[Scene script records]
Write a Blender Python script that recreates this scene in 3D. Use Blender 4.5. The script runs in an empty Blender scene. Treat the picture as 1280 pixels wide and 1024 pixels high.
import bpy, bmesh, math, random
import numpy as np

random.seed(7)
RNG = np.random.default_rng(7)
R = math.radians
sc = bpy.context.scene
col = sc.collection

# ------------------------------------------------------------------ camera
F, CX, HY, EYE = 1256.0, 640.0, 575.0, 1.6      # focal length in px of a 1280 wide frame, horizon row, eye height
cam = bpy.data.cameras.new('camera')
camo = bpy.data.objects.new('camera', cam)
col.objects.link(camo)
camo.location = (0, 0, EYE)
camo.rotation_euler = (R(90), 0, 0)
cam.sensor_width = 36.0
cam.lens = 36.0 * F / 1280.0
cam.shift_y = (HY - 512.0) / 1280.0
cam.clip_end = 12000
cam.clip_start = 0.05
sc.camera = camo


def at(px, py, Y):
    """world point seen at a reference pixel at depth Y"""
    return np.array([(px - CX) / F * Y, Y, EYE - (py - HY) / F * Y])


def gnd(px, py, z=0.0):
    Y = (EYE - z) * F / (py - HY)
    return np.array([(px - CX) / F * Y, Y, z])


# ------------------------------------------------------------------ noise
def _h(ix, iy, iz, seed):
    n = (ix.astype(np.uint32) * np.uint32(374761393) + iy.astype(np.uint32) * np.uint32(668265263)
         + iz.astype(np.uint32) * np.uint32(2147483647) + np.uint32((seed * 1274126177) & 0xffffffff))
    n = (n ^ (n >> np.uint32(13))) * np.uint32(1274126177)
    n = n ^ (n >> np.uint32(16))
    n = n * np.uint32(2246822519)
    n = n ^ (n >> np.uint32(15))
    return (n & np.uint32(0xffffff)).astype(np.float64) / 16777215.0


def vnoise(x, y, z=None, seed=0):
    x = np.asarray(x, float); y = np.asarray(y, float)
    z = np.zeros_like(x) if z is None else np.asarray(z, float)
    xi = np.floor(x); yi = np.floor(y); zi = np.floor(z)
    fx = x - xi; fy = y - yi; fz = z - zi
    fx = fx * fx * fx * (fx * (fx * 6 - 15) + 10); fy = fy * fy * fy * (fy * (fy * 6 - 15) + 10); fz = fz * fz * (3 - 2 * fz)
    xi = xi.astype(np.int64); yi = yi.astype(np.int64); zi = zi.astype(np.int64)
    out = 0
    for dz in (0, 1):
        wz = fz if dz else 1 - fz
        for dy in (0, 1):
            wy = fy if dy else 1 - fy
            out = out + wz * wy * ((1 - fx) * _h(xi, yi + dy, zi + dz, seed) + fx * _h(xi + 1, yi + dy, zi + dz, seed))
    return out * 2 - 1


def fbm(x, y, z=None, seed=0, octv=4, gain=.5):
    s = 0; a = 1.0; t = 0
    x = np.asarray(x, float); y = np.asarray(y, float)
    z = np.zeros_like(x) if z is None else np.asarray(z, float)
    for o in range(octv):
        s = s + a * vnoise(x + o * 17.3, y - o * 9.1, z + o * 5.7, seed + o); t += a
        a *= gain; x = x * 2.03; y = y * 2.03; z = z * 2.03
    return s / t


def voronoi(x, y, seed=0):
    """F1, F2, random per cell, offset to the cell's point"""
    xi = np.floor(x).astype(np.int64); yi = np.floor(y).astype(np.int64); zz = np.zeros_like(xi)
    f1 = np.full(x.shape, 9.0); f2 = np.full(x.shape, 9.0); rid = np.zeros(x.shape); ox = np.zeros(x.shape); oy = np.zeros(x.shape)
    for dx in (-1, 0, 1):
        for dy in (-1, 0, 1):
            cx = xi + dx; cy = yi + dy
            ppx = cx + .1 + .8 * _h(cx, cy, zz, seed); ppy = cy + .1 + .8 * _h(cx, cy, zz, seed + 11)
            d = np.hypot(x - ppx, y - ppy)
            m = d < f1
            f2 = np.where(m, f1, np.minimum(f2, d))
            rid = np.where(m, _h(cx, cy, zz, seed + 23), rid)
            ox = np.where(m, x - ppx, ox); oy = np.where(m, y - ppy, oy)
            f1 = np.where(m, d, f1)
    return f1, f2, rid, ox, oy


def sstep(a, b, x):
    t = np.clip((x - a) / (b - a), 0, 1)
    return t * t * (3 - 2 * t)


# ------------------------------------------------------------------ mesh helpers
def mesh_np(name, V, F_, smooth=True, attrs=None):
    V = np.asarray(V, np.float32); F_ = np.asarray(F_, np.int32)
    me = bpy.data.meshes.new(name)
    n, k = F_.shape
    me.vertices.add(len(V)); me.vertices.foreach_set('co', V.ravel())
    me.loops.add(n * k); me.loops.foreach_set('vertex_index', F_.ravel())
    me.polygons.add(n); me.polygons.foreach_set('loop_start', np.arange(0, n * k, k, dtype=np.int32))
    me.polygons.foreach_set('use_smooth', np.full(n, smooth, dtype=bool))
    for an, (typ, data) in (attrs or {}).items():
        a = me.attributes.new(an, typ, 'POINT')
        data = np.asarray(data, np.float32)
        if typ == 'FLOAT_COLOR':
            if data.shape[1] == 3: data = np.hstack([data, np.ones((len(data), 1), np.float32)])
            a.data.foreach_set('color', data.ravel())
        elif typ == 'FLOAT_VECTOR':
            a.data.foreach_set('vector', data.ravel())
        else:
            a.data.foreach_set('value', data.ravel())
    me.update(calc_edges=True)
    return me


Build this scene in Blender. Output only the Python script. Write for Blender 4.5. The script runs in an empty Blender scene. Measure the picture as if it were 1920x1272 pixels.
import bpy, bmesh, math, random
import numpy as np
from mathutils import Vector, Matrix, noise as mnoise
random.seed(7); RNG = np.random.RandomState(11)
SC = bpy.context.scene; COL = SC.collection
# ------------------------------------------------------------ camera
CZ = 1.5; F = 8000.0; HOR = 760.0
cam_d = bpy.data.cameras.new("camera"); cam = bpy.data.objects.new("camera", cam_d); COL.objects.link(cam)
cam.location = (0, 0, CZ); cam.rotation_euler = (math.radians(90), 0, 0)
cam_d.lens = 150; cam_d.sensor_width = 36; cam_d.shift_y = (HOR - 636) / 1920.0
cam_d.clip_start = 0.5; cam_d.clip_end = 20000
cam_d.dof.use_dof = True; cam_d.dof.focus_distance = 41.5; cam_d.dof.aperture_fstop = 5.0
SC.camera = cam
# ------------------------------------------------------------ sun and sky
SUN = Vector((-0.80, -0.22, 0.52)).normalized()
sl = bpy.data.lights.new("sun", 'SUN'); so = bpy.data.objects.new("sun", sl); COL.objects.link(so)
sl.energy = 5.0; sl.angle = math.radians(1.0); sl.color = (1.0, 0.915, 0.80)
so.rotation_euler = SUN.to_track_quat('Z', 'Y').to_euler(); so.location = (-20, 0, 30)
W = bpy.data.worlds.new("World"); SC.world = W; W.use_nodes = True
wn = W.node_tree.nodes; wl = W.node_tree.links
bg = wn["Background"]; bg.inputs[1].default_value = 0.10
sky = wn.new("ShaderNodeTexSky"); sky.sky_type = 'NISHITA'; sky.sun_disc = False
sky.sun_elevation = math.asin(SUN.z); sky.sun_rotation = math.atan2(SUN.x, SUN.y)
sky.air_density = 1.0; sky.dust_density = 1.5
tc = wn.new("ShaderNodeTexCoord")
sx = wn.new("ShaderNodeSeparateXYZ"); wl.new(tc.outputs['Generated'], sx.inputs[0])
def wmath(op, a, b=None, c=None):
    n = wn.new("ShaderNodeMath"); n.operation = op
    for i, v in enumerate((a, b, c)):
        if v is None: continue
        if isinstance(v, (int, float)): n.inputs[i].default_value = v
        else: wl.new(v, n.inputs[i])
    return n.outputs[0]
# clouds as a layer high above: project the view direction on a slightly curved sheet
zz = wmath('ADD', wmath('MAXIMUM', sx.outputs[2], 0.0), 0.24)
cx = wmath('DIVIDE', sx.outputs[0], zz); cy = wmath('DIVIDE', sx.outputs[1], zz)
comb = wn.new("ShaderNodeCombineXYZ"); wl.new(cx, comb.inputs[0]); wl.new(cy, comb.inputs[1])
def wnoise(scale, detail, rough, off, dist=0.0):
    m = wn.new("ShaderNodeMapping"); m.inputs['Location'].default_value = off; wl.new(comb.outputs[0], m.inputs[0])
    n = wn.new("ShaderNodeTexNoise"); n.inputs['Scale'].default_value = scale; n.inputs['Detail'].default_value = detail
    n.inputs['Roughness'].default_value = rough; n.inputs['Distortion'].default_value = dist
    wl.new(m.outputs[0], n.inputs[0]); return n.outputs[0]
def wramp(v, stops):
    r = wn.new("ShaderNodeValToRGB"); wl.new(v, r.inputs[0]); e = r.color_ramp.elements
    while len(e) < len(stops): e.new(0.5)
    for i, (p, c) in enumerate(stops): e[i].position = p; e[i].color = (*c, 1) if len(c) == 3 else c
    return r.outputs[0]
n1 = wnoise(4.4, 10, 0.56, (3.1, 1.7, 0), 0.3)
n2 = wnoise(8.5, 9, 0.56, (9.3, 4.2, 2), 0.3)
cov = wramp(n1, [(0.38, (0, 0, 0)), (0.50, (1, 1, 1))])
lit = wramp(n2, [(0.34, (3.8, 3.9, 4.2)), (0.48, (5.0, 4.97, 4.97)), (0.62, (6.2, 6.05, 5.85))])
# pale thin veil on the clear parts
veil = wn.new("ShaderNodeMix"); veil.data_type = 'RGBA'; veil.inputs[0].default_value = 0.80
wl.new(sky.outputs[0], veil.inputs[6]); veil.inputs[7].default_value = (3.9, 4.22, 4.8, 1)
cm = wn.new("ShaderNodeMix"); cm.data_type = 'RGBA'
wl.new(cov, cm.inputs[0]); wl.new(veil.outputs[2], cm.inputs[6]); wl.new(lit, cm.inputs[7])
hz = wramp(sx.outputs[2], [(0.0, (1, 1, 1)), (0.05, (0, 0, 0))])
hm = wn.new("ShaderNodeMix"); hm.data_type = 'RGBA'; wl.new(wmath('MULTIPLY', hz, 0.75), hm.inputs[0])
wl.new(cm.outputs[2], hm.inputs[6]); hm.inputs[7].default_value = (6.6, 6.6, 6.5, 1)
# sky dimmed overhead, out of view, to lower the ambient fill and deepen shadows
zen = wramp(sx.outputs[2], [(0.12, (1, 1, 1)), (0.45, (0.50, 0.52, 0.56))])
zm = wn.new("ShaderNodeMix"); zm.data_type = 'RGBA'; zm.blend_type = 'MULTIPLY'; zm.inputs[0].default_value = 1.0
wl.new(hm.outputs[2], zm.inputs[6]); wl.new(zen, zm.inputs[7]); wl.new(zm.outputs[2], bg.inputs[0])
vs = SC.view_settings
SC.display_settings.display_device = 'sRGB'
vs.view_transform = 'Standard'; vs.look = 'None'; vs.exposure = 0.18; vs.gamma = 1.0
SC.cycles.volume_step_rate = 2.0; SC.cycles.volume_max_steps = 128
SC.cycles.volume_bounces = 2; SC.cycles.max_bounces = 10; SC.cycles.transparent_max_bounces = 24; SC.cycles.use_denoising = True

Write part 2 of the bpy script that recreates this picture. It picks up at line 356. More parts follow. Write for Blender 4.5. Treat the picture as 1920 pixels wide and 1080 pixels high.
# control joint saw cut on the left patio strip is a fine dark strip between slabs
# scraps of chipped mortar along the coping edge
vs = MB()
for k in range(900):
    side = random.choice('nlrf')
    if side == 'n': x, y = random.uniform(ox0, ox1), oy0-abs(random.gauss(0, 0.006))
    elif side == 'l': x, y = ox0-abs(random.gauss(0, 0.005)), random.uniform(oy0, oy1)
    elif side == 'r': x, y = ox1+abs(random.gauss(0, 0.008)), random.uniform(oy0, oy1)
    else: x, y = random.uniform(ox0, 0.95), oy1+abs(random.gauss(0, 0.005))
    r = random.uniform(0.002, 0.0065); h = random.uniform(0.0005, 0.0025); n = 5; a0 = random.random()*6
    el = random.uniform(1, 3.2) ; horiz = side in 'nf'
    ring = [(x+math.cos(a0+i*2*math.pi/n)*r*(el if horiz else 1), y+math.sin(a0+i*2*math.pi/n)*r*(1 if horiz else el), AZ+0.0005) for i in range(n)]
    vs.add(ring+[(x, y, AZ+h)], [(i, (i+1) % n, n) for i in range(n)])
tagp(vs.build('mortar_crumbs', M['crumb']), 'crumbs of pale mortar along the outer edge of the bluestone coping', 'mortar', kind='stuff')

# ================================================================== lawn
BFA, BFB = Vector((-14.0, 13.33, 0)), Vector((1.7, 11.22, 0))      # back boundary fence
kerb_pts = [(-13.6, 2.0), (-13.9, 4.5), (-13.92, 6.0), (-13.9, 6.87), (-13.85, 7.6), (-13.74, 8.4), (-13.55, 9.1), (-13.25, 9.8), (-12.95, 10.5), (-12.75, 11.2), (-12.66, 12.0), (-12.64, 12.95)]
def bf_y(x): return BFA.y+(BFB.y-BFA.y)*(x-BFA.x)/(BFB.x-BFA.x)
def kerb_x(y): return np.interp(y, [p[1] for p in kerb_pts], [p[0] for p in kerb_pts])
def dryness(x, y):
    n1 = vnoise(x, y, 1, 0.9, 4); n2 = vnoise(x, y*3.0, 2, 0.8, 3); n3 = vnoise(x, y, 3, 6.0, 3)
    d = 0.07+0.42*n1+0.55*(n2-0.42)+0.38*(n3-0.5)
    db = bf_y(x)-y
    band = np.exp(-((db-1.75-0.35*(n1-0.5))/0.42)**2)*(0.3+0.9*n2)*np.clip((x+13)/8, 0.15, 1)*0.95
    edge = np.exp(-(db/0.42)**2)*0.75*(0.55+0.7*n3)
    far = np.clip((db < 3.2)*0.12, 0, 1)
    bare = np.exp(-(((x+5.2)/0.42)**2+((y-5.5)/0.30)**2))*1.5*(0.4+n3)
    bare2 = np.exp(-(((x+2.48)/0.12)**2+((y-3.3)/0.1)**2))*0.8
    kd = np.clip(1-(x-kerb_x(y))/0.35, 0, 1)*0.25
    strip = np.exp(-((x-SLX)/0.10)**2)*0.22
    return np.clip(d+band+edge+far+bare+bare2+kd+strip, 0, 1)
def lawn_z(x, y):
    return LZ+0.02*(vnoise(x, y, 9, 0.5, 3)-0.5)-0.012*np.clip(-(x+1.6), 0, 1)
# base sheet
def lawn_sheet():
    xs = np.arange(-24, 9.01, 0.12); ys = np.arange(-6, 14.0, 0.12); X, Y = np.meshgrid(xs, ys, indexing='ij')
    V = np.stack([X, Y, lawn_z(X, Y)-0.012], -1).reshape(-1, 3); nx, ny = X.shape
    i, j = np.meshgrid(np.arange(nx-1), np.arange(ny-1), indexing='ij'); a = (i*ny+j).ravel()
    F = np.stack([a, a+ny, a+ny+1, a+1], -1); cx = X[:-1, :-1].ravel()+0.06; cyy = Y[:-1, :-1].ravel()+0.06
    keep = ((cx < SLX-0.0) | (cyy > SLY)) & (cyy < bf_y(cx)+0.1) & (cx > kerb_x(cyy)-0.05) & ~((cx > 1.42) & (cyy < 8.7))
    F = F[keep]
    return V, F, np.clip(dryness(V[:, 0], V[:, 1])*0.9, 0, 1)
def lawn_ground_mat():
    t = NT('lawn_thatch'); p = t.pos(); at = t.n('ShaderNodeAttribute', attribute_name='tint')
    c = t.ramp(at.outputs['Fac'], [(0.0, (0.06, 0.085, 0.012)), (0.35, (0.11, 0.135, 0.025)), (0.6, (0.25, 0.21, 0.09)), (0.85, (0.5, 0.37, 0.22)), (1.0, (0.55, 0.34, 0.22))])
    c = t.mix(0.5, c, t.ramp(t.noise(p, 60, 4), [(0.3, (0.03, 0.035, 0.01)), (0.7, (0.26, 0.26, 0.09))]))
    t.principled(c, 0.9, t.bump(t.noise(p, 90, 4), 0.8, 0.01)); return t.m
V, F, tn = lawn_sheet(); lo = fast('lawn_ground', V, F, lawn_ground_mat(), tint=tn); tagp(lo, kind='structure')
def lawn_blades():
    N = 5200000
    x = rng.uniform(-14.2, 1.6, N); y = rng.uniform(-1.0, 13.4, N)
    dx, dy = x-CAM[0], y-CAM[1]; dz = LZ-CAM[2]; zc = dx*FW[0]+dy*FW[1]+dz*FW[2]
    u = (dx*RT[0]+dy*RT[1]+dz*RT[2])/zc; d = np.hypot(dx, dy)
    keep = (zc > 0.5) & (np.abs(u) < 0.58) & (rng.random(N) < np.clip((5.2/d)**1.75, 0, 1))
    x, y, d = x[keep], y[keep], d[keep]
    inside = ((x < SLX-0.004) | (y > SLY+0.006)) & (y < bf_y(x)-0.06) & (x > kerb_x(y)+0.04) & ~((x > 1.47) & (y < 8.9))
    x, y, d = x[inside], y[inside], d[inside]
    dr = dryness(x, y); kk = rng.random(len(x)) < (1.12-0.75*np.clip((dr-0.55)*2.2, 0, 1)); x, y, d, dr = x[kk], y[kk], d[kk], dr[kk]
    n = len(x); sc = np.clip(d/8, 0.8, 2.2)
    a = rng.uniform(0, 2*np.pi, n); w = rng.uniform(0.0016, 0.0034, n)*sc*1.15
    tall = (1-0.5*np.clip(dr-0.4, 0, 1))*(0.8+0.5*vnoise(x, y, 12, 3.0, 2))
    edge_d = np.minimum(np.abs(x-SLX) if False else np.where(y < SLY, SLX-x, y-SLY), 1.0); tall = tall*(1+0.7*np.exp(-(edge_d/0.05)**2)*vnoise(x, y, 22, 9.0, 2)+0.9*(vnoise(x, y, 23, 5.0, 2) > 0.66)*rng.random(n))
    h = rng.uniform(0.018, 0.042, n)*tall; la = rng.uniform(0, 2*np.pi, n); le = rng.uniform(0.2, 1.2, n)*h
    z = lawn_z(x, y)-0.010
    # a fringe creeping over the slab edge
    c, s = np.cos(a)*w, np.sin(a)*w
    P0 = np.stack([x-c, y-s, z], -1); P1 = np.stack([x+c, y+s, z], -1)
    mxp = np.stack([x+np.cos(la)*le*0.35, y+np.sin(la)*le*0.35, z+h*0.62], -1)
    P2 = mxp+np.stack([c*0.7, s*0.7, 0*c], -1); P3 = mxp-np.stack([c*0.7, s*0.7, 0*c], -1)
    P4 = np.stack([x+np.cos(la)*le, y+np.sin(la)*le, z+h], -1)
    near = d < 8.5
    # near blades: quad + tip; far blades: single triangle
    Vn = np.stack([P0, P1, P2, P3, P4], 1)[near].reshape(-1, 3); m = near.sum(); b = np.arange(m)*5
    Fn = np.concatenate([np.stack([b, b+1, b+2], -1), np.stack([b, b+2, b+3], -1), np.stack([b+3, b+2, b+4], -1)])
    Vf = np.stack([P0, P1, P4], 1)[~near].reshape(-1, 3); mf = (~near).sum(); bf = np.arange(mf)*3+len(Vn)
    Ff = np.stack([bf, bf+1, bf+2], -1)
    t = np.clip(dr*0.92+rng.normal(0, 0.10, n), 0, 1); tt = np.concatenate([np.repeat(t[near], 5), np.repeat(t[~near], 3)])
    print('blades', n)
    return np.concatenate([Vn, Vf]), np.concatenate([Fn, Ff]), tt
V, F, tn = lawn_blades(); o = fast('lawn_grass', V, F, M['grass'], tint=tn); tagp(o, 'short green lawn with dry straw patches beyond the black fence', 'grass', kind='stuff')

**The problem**
Repeat, exactly and only, the lines from the beginning of the material through the line that contains "return (n &".

**Final answer**
Write a Blender Python script that recreates this scene in 3D. Use Blender 4.5. The script runs in an empty Blender scene. Treat the picture as 1280 pixels wide and 1024 pixels high.
import bpy, bmesh, math, random
import numpy as np

random.seed(7)
RNG = np.random.default_rng(7)
R = math.radians
sc = bpy.context.scene
col = sc.collection

# ------------------------------------------------------------------ camera
F, CX, HY, EYE = 1256.0, 640.0, 575.0, 1.6      # focal length in px of a 1280 wide frame, horizon row, eye height
cam = bpy.data.cameras.new('camera')
camo = bpy.data.objects.new('camera', cam)
col.objects.link(camo)
camo.location = (0, 0, EYE)
camo.rotation_euler = (R(90), 0, 0)
cam.sensor_width = 36.0
cam.lens = 36.0 * F / 1280.0
cam.shift_y = (HY - 512.0) / 1280.0
cam.clip_end = 12000
cam.clip_start = 0.05
sc.camera = camo


def at(px, py, Y):
    """world point seen at a reference pixel at depth Y"""
    return np.array([(px - CX) / F * Y, Y, EYE - (py - HY) / F * Y])


def gnd(px, py, z=0.0):
    Y = (EYE - z) * F / (py - HY)
    return np.array([(px - CX) / F * Y, Y, z])


# ------------------------------------------------------------------ noise
def _h(ix, iy, iz, seed):
    n = (ix.astype(np.uint32) * np.uint32(374761393) + iy.astype(np.uint32) * np.uint32(668265263)
         + iz.astype(np.uint32) * np.uint32(2147483647) + np.uint32((seed * 1274126177) & 0xffffffff))
    n = (n ^ (n >> np.uint32(13))) * np.uint32(1274126177)
    n = n ^ (n >> np.uint32(16))
    n = n * np.uint32(2246822519)
    n = n ^ (n >> np.uint32(15))
    return (n & np.uint32(0xffffff)).astype(np.float64) / 16777215.0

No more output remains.